[start of Record list]

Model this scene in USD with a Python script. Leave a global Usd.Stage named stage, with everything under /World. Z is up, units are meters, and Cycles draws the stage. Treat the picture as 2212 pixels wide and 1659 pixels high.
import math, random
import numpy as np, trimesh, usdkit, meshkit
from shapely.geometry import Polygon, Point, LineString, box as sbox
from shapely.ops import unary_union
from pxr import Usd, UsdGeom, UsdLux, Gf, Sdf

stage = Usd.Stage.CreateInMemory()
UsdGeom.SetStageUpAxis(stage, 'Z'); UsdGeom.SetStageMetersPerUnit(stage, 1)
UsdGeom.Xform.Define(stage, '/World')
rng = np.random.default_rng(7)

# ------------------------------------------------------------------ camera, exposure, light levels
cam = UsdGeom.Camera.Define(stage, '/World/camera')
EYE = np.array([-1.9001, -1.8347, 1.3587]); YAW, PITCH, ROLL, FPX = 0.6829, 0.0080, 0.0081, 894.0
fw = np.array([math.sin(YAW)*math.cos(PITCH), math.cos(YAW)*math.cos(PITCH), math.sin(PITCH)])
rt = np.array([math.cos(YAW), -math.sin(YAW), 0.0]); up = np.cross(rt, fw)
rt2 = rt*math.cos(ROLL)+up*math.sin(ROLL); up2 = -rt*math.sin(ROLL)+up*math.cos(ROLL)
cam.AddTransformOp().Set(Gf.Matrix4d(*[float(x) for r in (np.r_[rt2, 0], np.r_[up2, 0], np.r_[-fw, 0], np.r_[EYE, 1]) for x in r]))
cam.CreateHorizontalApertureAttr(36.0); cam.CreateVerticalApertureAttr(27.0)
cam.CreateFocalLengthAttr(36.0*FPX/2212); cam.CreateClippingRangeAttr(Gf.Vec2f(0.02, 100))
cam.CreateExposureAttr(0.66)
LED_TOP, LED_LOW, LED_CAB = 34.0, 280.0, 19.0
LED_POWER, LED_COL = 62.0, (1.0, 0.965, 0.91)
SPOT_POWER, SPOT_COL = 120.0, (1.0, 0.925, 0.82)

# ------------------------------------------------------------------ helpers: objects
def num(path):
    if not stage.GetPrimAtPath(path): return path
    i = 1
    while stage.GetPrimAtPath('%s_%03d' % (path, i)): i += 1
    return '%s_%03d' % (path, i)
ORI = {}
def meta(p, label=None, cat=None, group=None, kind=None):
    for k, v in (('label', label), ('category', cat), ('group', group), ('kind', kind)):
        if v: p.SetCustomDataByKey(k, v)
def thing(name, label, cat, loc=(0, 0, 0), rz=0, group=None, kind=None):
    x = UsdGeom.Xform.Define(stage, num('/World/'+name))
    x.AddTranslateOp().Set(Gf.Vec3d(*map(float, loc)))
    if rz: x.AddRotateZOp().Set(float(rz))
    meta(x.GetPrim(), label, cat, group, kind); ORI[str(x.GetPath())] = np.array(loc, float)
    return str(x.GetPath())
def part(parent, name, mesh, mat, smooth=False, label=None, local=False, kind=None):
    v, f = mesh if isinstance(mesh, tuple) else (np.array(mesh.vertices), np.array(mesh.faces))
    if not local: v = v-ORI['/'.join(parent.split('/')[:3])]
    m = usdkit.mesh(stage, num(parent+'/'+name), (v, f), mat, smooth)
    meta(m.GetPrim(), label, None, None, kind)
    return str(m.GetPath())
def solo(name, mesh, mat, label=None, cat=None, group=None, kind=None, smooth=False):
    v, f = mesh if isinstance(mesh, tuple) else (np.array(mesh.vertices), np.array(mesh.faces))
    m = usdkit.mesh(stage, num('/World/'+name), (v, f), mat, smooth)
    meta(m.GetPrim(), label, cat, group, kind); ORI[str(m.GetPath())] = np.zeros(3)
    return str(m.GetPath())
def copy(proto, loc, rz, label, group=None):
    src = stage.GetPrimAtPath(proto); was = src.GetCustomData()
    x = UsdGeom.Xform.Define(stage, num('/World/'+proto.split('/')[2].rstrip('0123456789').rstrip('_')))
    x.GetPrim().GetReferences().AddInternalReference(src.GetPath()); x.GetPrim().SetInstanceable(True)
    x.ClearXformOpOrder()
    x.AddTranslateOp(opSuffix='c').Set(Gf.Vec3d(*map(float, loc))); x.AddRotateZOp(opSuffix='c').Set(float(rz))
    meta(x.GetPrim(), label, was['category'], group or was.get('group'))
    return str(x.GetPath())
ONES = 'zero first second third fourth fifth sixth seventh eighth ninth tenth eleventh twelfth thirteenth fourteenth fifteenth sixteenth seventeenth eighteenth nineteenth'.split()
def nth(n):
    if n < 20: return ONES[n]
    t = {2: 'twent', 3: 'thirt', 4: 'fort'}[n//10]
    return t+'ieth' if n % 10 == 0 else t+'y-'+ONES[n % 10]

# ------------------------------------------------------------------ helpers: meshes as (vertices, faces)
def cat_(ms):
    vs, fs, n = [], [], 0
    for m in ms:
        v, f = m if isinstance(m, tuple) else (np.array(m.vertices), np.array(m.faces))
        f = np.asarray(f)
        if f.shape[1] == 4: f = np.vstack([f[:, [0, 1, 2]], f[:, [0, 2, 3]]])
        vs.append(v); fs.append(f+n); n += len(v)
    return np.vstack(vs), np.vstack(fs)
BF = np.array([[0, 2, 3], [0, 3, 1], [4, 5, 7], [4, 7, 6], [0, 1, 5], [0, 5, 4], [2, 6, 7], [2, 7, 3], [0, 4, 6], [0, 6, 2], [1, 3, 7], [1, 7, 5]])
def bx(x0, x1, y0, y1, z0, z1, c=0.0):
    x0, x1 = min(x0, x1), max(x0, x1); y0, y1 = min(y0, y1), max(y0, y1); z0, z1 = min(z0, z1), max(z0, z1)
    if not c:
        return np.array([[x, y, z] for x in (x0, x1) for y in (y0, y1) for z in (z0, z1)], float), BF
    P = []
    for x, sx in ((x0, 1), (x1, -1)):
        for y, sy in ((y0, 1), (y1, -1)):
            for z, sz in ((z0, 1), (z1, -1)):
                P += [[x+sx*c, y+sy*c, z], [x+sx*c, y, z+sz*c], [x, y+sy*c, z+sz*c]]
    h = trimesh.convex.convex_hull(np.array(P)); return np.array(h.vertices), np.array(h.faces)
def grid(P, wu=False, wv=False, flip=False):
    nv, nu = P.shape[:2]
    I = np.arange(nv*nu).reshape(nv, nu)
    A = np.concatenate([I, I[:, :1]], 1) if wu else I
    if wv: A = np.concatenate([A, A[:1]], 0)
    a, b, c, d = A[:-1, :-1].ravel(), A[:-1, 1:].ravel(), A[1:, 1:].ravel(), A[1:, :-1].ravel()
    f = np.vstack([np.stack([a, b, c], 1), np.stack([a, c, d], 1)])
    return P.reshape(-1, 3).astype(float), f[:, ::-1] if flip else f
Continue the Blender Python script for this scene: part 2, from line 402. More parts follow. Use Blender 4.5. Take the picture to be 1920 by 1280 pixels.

[end of Record list]

Copy each record from above exactly, and include every line.

Response to this task:
Model this scene in USD with a Python script. Leave a global Usd.Stage named stage, with everything under /World. Z is up, units are meters, and Cycles draws the stage. Treat the picture as 2212 pixels wide and 1659 pixels high.
import math, random
import numpy as np, trimesh, usdkit, meshkit
from shapely.geometry import Polygon, Point, LineString, box as sbox
from shapely.ops import unary_union
from pxr import Usd, UsdGeom, UsdLux, Gf, Sdf

stage = Usd.Stage.CreateInMemory()
UsdGeom.SetStageUpAxis(stage, 'Z'); UsdGeom.SetStageMetersPerUnit(stage, 1)
UsdGeom.Xform.Define(stage, '/World')
rng = np.random.default_rng(7)

# ------------------------------------------------------------------ camera, exposure, light levels
cam = UsdGeom.Camera.Define(stage, '/World/camera')
EYE = np.array([-1.9001, -1.8347, 1.3587]); YAW, PITCH, ROLL, FPX = 0.6829, 0.0080, 0.0081, 894.0
fw = np.array([math.sin(YAW)*math.cos(PITCH), math.cos(YAW)*math.cos(PITCH), math.sin(PITCH)])
rt = np.array([math.cos(YAW), -math.sin(YAW), 0.0]); up = np.cross(rt, fw)
rt2 = rt*math.cos(ROLL)+up*math.sin(ROLL); up2 = -rt*math.sin(ROLL)+up*math.cos(ROLL)
cam.AddTransformOp().Set(Gf.Matrix4d(*[float(x) for r in (np.r_[rt2, 0], np.r_[up2, 0], np.r_[-fw, 0], np.r_[EYE, 1]) for x in r]))
cam.CreateHorizontalApertureAttr(36.0); cam.CreateVerticalApertureAttr(27.0)
cam.CreateFocalLengthAttr(36.0*FPX/2212); cam.CreateClippingRangeAttr(Gf.Vec2f(0.02, 100))
cam.CreateExposureAttr(0.66)
LED_TOP, LED_LOW, LED_CAB = 34.0, 280.0, 19.0
LED_POWER, LED_COL = 62.0, (1.0, 0.965, 0.91)
SPOT_POWER, SPOT_COL = 120.0, (1.0, 0.925, 0.82)

# ------------------------------------------------------------------ helpers: objects
def num(path):
    if not stage.GetPrimAtPath(path): return path
    i = 1
    while stage.GetPrimAtPath('%s_%03d' % (path, i)): i += 1
    return '%s_%03d' % (path, i)
ORI = {}
def meta(p, label=None, cat=None, group=None, kind=None):
    for k, v in (('label', label), ('category', cat), ('group', group), ('kind', kind)):
        if v: p.SetCustomDataByKey(k, v)
def thing(name, label, cat, loc=(0, 0, 0), rz=0, group=None, kind=None):
    x = UsdGeom.Xform.Define(stage, num('/World/'+name))
    x.AddTranslateOp().Set(Gf.Vec3d(*map(float, loc)))
    if rz: x.AddRotateZOp().Set(float(rz))
    meta(x.GetPrim(), label, cat, group, kind); ORI[str(x.GetPath())] = np.array(loc, float)
    return str(x.GetPath())
def part(parent, name, mesh, mat, smooth=False, label=None, local=False, kind=None):
    v, f = mesh if isinstance(mesh, tuple) else (np.array(mesh.vertices), np.array(mesh.faces))
    if not local: v = v-ORI['/'.join(parent.split('/')[:3])]
    m = usdkit.mesh(stage, num(parent+'/'+name), (v, f), mat, smooth)
    meta(m.GetPrim(), label, None, None, kind)
    return str(m.GetPath())
def solo(name, mesh, mat, label=None, cat=None, group=None, kind=None, smooth=False):
    v, f = mesh if isinstance(mesh, tuple) else (np.array(mesh.vertices), np.array(mesh.faces))
    m = usdkit.mesh(stage, num('/World/'+name), (v, f), mat, smooth)
    meta(m.GetPrim(), label, cat, group, kind); ORI[str(m.GetPath())] = np.zeros(3)
    return str(m.GetPath())
def copy(proto, loc, rz, label, group=None):
    src = stage.GetPrimAtPath(proto); was = src.GetCustomData()
    x = UsdGeom.Xform.Define(stage, num('/World/'+proto.split('/')[2].rstrip('0123456789').rstrip('_')))
    x.GetPrim().GetReferences().AddInternalReference(src.GetPath()); x.GetPrim().SetInstanceable(True)
    x.ClearXformOpOrder()
    x.AddTranslateOp(opSuffix='c').Set(Gf.Vec3d(*map(float, loc))); x.AddRotateZOp(opSuffix='c').Set(float(rz))
    meta(x.GetPrim(), label, was['category'], group or was.get('group'))
    return str(x.GetPath())
ONES = 'zero first second third fourth fifth sixth seventh eighth ninth tenth eleventh twelfth thirteenth fourteenth fifteenth sixteenth seventeenth eighteenth nineteenth'.split()
def nth(n):
    if n < 20: return ONES[n]
    t = {2: 'twent', 3: 'thirt', 4: 'fort'}[n//10]
    return t+'ieth' if n % 10 == 0 else t+'y-'+ONES[n % 10]

# ------------------------------------------------------------------ helpers: meshes as (vertices, faces)
def cat_(ms):
    vs, fs, n = [], [], 0
    for m in ms:
        v, f = m if isinstance(m, tuple) else (np.array(m.vertices), np.array(m.faces))
        f = np.asarray(f)
        if f.shape[1] == 4: f = np.vstack([f[:, [0, 1, 2]], f[:, [0, 2, 3]]])
        vs.append(v); fs.append(f+n); n += len(v)
    return np.vstack(vs), np.vstack(fs)
BF = np.array([[0, 2, 3], [0, 3, 1], [4, 5, 7], [4, 7, 6], [0, 1, 5], [0, 5, 4], [2, 6, 7], [2, 7, 3], [0, 4, 6], [0, 6, 2], [1, 3, 7], [1, 7, 5]])
def bx(x0, x1, y0, y1, z0, z1, c=0.0):
    x0, x1 = min(x0, x1), max(x0, x1); y0, y1 = min(y0, y1), max(y0, y1); z0, z1 = min(z0, z1), max(z0, z1)
    if not c:
        return np.array([[x, y, z] for x in (x0, x1) for y in (y0, y1) for z in (z0, z1)], float), BF
    P = []
    for x, sx in ((x0, 1), (x1, -1)):
        for y, sy in ((y0, 1), (y1, -1)):
            for z, sz in ((z0, 1), (z1, -1)):
                P += [[x+sx*c, y+sy*c, z], [x+sx*c, y, z+sz*c], [x, y+sy*c, z+sz*c]]
    h = trimesh.convex.convex_hull(np.array(P)); return np.array(h.vertices), np.array(h.faces)
def grid(P, wu=False, wv=False, flip=False):
    nv, nu = P.shape[:2]
    I = np.arange(nv*nu).reshape(nv, nu)
    A = np.concatenate([I, I[:, :1]], 1) if wu else I
    if wv: A = np.concatenate([A, A[:1]], 0)
    a, b, c, d = A[:-1, :-1].ravel(), A[:-1, 1:].ravel(), A[1:, 1:].ravel(), A[1:, :-1].ravel()
    f = np.vstack([np.stack([a, b, c], 1), np.stack([a, c, d], 1)])
    return P.reshape(-1, 3).astype(float), f[:, ::-1] if flip else f
Continue the Blender Python script for this scene: part 2, from line 402. More parts follow. Use Blender 4.5. Take the picture to be 1920 by 1280 pixels.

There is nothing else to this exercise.